O ato da juíza suspende portarias internas que regulavam o trabalho e estabelece multa caso a União não comprove as providências adotadas — o valor ainda não foi estipulado. Em relação à Marinha, a magistrada ressalta que não há norma interna autorizando o uso dos taifeiros, embora a prática exista.
 
A União tentou extinguir a ação alegando que o Ministério Público Militar não poderia propor ação coletiva. Em seguida, argumentou que uma decisão de abrangência nacional só poderia ser tomada por um juiz no Distrito Federal. Os dois argumentos foram vencidos no despacho da juíza.

 
O Ministério da Defesa informou, por meio da assessoria de imprensa, que ainda não foi notificado da decisão em questão. “No entanto, a par da medida judicial, o assunto já se encontra em análise no âmbito da pasta. O MD pretende, em breve, disciplinar a matéria administrativamente com o objetivo de fixar critérios para o emprego de taifeiros em imóveis residenciais sujeitos à administração militar,” diz a nota. Já a Advocacia-Geral da União (AGU), responsável pela defesa das Forças Armadas, afirmou que vai recorrer ao Tribunal Regional Federal.

Denúncias em Brasília


O Correio Braziliense denunciou em 2008 situações de constrangimento, humilhações e abusos que teriam sido vividas por militares em casas de generais das Forças Armadas onde prestavam serviço. 

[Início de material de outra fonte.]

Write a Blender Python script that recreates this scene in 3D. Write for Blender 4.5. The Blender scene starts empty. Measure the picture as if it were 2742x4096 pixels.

Embora sejam cozinheiros e copeiros, eles desempenhavam ações de conservação doméstica, como a limpeza do chão e dos vaso sanitário, e a ida a supermercados para compras.
 
O grupo relatou ao jornal e a um procurador militar as situações a que foi submetido. Todos trabalhavam nos blocos G e H da 102 Norte, uma quadra nobre de Brasília onde estão concentrados os apartamentos funcionais dos generais. Os militares mostraram fotografias em que apareciam fazendo tarefas domésticas e ressaltaram que sofriam constantes ameaças de punições.

 
Outro problema destacado foi o atraso nas promoções. À época, o Centro de Comunicação Social do Exército afirmou que os taifeiros tinham os encargos previstos na legislação e nas instruções gerais para organização, habilitação e promoção dessa qualificação militar. Informaram ainda que as atividades estavam previstas nas normas e que estavam concentradas em tarefas inerentes à cozinha.